Goca Mehmet aynı köyden Hatice Yenge ile evli... Yenge, bir zamanlar Yaka köyü muhtarı olan Ali Eski lakaplı Ali Akdeniz’in kızıdır. Ali Eski, oldukça nüktedan bir kişilik olarak bilinirmiş. Hala yaptığı şakaları anlatır büyükler. Goca Mehmet, eşini kendisi seçmiş ve o yıllarda ailesinin karşı gelmesine karşın, ısrarla istemiş Hatice Yengeyi.
Askere gitmeden önce ailesine kabul ettirir ve öylece gider askere. Asker dönüşü de evlenirler. Evlenirler, ama Hatice Yenge rahatsızdır. Evliliğin ilk altı yılı birlikte aynı yatağı bile paylaşmazlar. O yılların Datça’sı yeni yeni gelişiyor. Henüz buralarda doktor da yok. Hastane zaten yok. Datça’ya gidecek yol da yok üstelik. Evliliğinde bunca yıl aynı yatakta bile yatamayan Goca Mehmet, artık canına tak ederek düşer yollara. Derdine derman arayacaktır.

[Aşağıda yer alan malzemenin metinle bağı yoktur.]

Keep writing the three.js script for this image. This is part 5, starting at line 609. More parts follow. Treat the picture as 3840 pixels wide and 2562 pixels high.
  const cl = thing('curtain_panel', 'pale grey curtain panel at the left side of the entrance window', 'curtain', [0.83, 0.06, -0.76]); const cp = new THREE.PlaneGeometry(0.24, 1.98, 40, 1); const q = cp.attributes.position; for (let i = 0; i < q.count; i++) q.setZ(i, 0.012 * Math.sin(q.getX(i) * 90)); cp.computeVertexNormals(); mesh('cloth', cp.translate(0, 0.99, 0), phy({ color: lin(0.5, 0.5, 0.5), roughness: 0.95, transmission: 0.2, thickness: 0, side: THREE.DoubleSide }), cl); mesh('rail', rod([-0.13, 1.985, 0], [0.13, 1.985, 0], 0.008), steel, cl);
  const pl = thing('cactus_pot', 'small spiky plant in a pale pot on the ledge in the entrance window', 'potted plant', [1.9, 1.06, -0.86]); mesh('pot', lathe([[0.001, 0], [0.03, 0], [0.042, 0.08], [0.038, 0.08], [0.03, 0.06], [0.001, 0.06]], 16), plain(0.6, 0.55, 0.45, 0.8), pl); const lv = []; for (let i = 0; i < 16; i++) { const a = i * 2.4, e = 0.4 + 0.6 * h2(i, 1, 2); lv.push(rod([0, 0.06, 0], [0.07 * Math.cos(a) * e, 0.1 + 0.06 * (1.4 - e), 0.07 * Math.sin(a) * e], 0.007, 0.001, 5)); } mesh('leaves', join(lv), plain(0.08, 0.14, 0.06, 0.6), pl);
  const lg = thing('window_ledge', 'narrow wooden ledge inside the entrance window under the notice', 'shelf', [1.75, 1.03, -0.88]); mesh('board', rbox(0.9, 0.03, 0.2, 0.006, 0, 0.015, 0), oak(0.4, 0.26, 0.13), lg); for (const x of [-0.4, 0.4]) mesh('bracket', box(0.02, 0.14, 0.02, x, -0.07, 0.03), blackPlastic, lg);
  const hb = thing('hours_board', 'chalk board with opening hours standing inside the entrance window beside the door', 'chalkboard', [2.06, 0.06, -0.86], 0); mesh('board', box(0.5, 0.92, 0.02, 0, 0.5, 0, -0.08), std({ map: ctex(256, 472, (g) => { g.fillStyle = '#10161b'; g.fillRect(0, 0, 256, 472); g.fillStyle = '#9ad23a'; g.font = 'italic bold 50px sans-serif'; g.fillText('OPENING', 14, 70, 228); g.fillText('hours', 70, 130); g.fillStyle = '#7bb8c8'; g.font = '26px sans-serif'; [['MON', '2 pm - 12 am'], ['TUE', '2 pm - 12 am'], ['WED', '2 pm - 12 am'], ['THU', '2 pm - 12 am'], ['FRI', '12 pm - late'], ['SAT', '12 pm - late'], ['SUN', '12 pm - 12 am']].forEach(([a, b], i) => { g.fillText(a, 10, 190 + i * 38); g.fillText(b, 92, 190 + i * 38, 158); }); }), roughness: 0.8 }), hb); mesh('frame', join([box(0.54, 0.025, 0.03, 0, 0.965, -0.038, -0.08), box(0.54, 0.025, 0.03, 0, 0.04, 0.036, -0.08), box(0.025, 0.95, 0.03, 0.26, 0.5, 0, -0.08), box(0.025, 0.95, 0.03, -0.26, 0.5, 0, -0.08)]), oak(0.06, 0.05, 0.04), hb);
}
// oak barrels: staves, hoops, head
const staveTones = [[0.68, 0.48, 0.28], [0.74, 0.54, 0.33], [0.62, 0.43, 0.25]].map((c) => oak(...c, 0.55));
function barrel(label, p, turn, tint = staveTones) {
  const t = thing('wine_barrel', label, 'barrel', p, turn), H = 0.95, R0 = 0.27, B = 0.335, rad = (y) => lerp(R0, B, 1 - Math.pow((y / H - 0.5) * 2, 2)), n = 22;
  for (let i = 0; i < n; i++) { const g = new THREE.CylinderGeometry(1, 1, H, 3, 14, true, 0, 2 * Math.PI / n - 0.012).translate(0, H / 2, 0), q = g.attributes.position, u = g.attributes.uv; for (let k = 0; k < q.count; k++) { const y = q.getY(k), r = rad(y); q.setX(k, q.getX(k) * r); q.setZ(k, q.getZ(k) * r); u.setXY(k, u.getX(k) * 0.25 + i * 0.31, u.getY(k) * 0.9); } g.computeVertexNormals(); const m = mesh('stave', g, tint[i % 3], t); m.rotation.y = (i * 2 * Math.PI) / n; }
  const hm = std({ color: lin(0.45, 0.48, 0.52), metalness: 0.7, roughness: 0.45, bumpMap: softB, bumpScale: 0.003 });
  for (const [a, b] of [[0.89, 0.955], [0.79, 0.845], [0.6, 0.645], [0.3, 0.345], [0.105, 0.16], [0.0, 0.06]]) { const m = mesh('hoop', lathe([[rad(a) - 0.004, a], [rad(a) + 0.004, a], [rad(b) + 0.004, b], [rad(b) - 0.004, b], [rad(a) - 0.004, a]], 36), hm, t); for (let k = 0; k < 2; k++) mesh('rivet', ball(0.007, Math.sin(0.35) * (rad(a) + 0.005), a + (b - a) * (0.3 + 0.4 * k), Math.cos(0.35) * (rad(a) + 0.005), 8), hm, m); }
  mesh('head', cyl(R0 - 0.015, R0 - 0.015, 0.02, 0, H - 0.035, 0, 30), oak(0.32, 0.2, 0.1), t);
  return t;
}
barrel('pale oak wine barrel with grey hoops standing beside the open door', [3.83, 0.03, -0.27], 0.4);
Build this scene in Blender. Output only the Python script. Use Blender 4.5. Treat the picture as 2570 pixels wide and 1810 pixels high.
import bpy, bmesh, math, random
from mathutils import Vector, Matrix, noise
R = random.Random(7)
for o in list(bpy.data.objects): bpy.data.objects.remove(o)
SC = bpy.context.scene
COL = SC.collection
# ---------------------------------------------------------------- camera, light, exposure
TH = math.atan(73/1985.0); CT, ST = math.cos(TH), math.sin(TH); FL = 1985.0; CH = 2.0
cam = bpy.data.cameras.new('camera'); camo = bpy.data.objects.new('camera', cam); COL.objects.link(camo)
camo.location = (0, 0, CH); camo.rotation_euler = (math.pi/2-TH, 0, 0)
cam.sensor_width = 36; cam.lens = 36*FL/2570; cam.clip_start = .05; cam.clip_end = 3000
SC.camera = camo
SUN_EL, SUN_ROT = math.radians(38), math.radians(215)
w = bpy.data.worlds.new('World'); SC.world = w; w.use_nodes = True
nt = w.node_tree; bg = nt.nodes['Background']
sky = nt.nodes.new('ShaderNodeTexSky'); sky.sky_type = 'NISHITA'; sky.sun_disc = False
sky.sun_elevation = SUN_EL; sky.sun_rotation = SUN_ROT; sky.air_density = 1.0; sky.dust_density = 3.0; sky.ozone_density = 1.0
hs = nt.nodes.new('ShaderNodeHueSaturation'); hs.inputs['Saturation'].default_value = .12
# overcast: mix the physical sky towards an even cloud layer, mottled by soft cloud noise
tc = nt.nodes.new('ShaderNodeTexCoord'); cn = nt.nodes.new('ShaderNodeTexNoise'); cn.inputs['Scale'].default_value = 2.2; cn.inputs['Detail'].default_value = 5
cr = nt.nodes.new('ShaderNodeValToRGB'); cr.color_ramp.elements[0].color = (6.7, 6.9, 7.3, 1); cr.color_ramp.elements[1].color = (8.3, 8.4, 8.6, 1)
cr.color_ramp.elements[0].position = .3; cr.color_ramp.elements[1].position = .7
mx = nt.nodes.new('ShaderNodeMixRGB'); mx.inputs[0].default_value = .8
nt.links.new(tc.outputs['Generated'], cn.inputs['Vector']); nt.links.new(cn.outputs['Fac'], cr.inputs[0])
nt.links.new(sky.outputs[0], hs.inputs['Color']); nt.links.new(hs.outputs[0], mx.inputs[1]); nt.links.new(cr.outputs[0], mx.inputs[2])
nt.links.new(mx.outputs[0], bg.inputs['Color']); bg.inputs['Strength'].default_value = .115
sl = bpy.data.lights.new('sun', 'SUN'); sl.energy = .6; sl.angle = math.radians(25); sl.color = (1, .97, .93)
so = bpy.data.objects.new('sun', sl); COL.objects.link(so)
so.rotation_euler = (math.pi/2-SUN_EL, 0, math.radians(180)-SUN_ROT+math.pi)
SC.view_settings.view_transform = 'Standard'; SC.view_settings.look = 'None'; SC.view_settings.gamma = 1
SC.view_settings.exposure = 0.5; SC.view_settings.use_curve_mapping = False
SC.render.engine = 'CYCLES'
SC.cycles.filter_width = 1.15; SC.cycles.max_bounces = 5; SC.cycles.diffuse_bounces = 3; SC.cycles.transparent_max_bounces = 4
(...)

O yıllarda Anadolu’ya kara yolu ile gitmek mümkün değil. Ne yapsın; bir şekilde eşini tedavi ettirmenin yolunu da bulmayı kafasına koymuştur. Hasta olan yengeyi alır arkasına ve doğru arka taraftaki; yani yarımadanın Ege Denizi’ne bakan yüzündeki Değirmen Büküne. Belki Nevres Kaptan, belki de Donlunun Adem gibi kaptanlardan birine denk gelmeyi ummaktan başka çaresi yoktur. Değirmen Büküne ulaştıklarında Nevres Kaptan, tesadüfen orada denk gelir ve alır bunları doğru Bodrum’a götürür.
Nevres, o yılların çok ünlü kaptanıdır ve Bodrum’a genellikle eşya taşır. O yıllarda yarımadanın en meşhur ürünü de soğandır. Datça, bol soğan üretir ve ürettiği bu soğanlar da meşhurdur. Özellikle Muğla yöresinde piyasaya hâkimdir ve fiyatı da belirlemektedir. İşte Nevres Kaptan bu mevsimde hemen hemen her gün soğan taşımaktadır Bodrum’a. Bu arada eşyaların, yani soğan çuvallarının arasına insanı da sıkıştırır Nevres Kaptan. Böyle bir çileli yolculuğa; Goca Mehmet ve eşi, en az altı saat dayanmak zorundadırlar. Koskocaman Gökova Körfezi aşılacaktır. Rüzgârı, dağ boyu dalgaları ile bir de ünlü Şeytan Çukuru geçilerek Bodrum’a varılacak.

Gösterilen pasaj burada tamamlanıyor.